I may be treading on thin ice here. I don't have a clue whether all these bailouts are good or bad. I'm not smart enough, I don't know enough economics. Time will tell. But what bothers me  and I think it bothers other people  is that I don't see any signs of repentance. Do you? I mean, I see people saying, "We've got this mess and you need to fix it for us." But I don't see anybody saying, "We have created this mess by our own greed, by our own lack of self regulation, by our own lack of restraint."
Do you see anybody saying that? Do you see anybody repenting of the way we've handled our economy, or the way we've handled the environment, or the way we've treated the poor, or the homeless? I just wonder, is there any hope for any program without repentance and without the willingness to acknowledge that maybe we are in the messes we are because we have abandoned God and God's way of living? Just a thought. Maybe it applies, as well, in our own life.
I was reflecting this morning. I know a lot of people who struggle with addictions to various things, and as they fail and relapse, the deepest ones, when they repent, repent not because they relapsed.  Relapses happen. They repent because they relied on themselves rather than on God. They repent because they relied on their own strength, their own wisdom, their own way of doing things rather than trusting God.

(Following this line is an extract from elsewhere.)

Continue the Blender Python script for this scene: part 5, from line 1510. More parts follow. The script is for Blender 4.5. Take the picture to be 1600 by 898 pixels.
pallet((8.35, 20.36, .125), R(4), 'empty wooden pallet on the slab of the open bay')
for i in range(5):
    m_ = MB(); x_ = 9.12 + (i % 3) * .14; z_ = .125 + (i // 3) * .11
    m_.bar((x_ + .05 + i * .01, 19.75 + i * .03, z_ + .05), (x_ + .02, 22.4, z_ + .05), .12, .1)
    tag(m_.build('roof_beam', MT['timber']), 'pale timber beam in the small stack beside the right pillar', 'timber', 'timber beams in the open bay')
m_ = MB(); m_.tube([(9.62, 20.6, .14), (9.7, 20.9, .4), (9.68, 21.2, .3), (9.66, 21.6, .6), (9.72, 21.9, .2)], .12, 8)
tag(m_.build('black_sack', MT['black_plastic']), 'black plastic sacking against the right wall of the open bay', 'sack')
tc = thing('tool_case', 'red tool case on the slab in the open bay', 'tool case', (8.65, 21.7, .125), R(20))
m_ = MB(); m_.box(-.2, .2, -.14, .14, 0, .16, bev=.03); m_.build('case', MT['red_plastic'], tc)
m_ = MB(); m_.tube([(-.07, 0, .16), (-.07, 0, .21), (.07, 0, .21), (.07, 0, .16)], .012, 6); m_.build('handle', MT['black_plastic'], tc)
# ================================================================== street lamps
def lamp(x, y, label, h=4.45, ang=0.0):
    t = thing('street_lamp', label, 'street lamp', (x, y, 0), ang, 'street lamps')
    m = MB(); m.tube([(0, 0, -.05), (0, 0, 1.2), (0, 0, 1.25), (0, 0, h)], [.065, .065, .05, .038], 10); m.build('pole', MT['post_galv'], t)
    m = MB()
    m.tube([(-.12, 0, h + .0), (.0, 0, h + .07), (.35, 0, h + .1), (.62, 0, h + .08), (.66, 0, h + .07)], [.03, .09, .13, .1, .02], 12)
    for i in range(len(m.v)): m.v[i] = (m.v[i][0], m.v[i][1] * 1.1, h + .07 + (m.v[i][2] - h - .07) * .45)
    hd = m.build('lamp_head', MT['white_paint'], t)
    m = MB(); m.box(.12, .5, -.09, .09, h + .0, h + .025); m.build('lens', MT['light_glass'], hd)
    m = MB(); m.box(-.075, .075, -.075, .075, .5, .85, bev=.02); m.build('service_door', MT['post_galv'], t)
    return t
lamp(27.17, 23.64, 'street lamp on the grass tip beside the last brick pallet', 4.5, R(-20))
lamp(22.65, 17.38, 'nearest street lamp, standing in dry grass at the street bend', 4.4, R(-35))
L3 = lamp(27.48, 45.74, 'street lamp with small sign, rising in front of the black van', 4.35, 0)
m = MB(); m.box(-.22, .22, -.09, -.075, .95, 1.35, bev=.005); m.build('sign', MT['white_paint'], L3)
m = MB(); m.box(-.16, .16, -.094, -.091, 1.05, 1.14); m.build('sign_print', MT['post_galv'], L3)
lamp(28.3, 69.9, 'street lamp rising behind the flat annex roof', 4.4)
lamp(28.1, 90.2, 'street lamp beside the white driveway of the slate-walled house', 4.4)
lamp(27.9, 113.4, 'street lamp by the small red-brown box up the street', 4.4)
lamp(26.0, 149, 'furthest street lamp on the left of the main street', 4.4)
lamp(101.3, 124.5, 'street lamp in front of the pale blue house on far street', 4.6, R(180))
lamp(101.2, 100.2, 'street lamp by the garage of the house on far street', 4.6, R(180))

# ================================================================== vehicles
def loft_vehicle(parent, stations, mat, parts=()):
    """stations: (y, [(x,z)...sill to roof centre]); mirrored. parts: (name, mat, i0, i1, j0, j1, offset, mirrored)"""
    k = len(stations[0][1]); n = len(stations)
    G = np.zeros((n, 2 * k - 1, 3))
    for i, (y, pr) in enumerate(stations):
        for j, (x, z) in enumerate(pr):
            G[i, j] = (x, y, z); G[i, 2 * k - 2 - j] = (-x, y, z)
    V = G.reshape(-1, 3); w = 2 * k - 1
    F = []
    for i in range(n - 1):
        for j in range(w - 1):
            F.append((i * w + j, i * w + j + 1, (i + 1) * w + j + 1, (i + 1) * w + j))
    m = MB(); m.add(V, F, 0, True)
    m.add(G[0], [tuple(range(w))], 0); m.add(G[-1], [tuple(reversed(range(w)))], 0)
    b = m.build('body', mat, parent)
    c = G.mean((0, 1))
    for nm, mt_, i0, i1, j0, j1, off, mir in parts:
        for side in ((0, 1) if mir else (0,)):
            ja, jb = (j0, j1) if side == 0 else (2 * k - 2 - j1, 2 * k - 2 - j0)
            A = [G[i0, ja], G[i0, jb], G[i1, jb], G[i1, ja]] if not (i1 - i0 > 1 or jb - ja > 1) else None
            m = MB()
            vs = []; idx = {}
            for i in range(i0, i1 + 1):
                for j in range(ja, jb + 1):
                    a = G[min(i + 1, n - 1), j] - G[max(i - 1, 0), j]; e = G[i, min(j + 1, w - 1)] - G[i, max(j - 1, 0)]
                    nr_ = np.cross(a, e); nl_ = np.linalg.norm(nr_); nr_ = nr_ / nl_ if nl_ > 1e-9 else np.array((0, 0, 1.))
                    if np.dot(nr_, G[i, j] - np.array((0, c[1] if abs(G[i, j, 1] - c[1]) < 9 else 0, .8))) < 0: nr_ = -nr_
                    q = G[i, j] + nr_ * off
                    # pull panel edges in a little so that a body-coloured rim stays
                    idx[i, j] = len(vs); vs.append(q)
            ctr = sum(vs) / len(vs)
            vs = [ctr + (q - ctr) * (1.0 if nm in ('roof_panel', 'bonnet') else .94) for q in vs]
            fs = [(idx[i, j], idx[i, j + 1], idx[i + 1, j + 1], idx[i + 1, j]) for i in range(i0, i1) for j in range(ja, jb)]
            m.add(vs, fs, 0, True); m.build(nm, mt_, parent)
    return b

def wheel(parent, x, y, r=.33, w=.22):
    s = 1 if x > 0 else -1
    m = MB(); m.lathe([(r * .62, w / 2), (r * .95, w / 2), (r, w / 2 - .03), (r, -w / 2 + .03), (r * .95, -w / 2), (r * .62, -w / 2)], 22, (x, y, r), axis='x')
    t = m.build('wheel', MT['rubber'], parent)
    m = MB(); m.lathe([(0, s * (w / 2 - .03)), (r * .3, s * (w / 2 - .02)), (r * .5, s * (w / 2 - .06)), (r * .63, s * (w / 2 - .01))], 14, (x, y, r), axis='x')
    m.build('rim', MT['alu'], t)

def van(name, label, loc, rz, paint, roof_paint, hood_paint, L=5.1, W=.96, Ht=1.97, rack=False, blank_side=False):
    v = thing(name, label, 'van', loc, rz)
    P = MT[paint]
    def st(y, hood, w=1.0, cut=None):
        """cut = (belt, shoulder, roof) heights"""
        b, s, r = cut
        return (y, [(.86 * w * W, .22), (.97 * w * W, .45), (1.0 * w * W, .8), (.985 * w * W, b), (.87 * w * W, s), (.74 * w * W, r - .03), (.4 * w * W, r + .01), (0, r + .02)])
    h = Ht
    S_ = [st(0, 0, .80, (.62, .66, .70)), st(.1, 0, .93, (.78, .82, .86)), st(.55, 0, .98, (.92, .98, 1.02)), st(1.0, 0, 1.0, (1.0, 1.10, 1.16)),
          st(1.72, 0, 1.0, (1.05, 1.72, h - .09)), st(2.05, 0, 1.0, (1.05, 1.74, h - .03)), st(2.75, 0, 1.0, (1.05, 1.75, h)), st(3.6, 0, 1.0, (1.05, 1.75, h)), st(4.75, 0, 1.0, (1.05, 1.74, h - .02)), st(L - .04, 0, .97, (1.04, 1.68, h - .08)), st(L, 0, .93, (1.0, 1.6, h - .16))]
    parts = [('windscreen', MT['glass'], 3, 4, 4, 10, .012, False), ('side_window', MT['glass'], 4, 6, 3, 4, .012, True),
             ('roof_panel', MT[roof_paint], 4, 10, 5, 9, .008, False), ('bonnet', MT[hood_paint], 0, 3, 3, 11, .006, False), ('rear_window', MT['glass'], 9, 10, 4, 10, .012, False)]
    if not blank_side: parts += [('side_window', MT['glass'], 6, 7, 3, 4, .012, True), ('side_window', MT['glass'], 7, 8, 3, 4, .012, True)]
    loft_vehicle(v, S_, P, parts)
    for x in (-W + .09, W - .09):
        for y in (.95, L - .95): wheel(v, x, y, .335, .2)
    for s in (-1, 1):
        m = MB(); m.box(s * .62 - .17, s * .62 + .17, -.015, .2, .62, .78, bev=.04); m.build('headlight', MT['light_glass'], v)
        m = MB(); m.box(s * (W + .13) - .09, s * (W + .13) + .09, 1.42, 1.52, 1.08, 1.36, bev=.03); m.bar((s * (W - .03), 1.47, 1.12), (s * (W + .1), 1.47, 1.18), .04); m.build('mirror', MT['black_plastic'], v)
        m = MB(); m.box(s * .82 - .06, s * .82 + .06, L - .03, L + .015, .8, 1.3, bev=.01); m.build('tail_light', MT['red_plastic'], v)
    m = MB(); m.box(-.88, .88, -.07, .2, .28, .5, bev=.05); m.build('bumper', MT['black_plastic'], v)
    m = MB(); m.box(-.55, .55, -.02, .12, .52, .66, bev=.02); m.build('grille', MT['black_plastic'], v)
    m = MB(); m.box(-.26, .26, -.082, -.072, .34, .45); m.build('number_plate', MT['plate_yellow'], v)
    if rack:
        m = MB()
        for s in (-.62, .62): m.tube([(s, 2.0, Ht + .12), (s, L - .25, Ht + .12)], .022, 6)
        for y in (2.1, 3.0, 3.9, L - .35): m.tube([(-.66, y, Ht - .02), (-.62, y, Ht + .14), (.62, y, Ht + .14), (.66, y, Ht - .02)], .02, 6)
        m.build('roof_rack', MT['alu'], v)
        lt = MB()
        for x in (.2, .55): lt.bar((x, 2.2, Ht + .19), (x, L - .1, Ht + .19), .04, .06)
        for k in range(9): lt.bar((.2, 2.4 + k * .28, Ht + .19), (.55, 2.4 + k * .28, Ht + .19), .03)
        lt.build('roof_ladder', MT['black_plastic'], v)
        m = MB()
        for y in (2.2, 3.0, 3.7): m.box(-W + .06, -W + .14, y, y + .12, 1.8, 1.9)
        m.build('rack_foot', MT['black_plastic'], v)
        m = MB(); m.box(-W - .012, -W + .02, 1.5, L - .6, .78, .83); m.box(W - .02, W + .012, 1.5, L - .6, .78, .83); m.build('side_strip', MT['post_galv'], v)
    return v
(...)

Maybe as we prepare for Christmas, maybe we can hear that call to repent in whatever way it is important to us. I'm not going to take anybody else's inventory, and I'm not going to share mine with you. But we all need to ask ourselves  as does the opening prayer at Mass today, “Remove the things that hinder us from receiving Christ with joy.” And what is it in your life, what is it in our collective life, that would hinder us from receiving Christ with joy?